Stretched valuations for artificial intelligence companies and challenges to the Federal Reserve’s independence have fueled the risks of a “sharp market correction,” the Bank of England said on Wednesday.
In its quarterly financial stability update, the UK central bank said asset valuations had continued to rise and credit spreads tighten since its June review, despite “persistent material uncertainty around the global macroeconomic outlook.”
Equity market valuations appear “stretched” with “technology companies focused on AI” particularly vulnerable, especially if “expectations around the impact of AI become less optimistic,” officials said, according to minutes of the Financial Policy Committee meeting held on Oct. 2.

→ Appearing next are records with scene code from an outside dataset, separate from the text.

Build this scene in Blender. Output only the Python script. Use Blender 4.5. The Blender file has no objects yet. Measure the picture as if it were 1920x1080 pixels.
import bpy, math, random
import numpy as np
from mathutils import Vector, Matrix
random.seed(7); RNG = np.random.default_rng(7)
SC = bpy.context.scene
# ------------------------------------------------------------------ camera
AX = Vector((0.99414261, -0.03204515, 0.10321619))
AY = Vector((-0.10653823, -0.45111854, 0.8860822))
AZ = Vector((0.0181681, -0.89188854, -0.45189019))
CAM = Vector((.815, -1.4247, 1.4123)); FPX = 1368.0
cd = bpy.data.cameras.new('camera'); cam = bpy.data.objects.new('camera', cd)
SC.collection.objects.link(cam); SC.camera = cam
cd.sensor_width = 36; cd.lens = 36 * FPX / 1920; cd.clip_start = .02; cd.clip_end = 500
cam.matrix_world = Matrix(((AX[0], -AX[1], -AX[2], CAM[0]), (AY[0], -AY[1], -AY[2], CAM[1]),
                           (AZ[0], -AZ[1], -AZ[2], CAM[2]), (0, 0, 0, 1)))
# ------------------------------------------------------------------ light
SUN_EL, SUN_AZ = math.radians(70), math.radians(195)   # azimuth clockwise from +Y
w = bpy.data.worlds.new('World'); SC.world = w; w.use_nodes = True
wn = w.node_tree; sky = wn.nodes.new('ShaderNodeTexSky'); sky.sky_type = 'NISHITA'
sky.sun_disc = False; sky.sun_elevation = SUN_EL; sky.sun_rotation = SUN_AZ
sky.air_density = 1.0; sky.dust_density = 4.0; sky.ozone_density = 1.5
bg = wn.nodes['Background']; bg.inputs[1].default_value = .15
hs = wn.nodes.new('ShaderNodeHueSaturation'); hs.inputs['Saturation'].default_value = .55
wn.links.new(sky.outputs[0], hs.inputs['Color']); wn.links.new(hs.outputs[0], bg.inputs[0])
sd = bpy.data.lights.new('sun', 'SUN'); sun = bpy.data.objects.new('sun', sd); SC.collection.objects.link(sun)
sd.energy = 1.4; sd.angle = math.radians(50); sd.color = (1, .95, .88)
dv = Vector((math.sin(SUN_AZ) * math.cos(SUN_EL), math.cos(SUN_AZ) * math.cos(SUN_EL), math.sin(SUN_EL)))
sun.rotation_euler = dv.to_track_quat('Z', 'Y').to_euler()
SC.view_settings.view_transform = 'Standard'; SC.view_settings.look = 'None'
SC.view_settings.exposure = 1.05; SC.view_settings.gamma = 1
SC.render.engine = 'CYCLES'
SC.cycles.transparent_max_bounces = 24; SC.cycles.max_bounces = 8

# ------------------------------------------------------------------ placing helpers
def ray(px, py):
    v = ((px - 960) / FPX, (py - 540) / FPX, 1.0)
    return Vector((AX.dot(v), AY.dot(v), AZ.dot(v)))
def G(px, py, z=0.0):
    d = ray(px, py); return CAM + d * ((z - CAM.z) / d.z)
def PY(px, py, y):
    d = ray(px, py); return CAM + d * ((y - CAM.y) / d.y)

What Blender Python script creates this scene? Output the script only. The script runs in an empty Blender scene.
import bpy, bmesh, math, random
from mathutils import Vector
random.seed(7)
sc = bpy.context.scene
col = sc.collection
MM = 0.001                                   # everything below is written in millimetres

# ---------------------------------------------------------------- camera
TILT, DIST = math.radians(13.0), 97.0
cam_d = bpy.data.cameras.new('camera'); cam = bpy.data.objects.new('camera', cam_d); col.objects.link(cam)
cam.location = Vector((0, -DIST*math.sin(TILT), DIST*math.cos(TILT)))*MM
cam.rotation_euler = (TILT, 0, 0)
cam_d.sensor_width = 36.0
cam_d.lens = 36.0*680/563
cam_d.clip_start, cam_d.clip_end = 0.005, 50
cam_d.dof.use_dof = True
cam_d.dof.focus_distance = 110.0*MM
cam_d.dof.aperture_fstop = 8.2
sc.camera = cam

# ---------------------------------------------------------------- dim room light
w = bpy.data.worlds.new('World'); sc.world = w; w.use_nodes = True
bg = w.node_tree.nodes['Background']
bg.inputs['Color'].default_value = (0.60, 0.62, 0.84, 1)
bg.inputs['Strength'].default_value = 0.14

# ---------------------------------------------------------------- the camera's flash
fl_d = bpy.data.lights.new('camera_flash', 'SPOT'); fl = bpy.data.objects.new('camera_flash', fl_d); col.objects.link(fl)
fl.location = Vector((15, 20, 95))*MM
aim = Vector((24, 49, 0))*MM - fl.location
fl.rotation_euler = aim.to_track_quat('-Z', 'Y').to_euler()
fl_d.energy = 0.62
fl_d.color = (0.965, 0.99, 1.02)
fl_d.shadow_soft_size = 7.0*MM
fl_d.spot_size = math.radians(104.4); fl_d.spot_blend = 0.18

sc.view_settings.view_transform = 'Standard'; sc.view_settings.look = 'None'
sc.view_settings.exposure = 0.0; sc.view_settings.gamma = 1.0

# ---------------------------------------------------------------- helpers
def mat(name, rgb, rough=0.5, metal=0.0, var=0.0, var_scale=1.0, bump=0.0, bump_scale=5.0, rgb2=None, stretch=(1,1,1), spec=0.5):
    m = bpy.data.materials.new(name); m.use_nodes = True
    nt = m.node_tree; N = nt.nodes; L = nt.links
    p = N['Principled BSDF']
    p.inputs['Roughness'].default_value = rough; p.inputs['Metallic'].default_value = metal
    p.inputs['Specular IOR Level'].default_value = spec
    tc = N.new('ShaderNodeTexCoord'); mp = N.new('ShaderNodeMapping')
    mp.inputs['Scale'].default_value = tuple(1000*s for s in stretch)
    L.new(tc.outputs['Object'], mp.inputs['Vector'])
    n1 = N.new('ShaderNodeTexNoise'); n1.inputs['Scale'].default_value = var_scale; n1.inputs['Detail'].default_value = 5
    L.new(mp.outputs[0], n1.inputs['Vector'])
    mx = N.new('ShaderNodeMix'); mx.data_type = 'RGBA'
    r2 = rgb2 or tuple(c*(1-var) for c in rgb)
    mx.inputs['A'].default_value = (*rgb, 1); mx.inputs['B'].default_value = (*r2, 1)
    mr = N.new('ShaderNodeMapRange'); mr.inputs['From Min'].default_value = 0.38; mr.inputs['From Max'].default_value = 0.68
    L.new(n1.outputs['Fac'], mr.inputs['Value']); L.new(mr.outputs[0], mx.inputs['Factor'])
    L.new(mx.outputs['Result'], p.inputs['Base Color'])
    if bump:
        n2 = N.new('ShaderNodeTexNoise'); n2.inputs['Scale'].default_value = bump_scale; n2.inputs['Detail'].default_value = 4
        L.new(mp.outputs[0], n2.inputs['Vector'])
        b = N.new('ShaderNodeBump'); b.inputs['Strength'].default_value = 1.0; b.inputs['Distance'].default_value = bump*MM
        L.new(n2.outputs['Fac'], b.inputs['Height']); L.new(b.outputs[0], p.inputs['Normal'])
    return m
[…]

Worries about a potential AI bubble have grown as a record-breaking rally in US stocks has lifted valuations. The tech-heavy Nasdaq 100 Index is up 18% this year, trading at 28 times forward earnings versus a 10-year average of 23.
That’s sparked comparisons to the dot-com craze of the late 1990s that ended in a spectacular crash and a wave of bankruptcies, although some market participants including at Goldman Sachs Group Inc. have pushed back on bubble fears, and positioning indicators show investors remain bullish about further gains.
However, the BOE warned of “material bottlenecks to AI progress” that could harm valuations. These may come from power, data, or commodity supply chains — as well as conceptual breakthroughs which change the anticipated AI infrastructure requirements.
The BOE will carry out further work on broader impacts, including lending to AI firms and related industries. Recent financing deals have raised eyebrows on Wall Street for their “circular” nature.
Fed Credibility
Another threat to the financial system stems from the US, where central bank independence is subject to “continued commentary” amid President Donald Trump’s attempts to change its board, as well as his repeated criticism of Fed Chair Jerome Powell’s monetary policy stance.
“Central bank operational independence underpins monetary and financial stability,” the FPC meeting record showed. “A sudden or significant change in perceptions of Federal Reserve credibility could result in a sharp repricing of dollar assets, including US sovereign debt markets, with the potential for increased volatility, risk premia and global spillovers.”
That could hurt global markets more broadly because other countries’ borrowing rates can be correlated to those in the US, the BOE said.
Officials also cited two US credit defaults in the automobiles sector, without naming the firms, and said those failures reinforced threats that the BOE had already called out.
“Their financing appeared to display several common factors including high leverage, weak underwriting standards, opacity, complex structures, and the degree of reliance on credit rating agencies,” the report said. Their failures illustrate “how corporate defaults could impact bank resilience and credit markets simultaneously.”
First Brands Group filed for bankruptcy in late September, sending shock waves through credit markets and reigniting longstanding fears over the use of supply-chain financing to create off-balance sheet debt. The company disclosed more than $10 billion in total liabilities in its Chapter 11 filing, and the impact of its collapse continues to reverberate across hedge funds, direct lenders and banks.
That followed the downfall of Tricolor Holdings Inc., which had built its business selling used cars and making loans to lower-income and undocumented immigrants. US prosecutors are also looking into allegations of fraud at the company.
Systemic Risk
The central bank also published the results of its twice-yearly systemic risk survey, which showed cyberattacks and geopolitical risk remain the two most-frequently cited threats.
While the perceived probability of a “high-impact event” hitting the UK financial system was at a similar level over the short-term, it rose over the medium-term, defined as one to three years.
Still, the BOE said that the UK financial sector remained resilient and that banks were well equipped to handle threats “even if economic and financial conditions were to be substantially worse than expected.”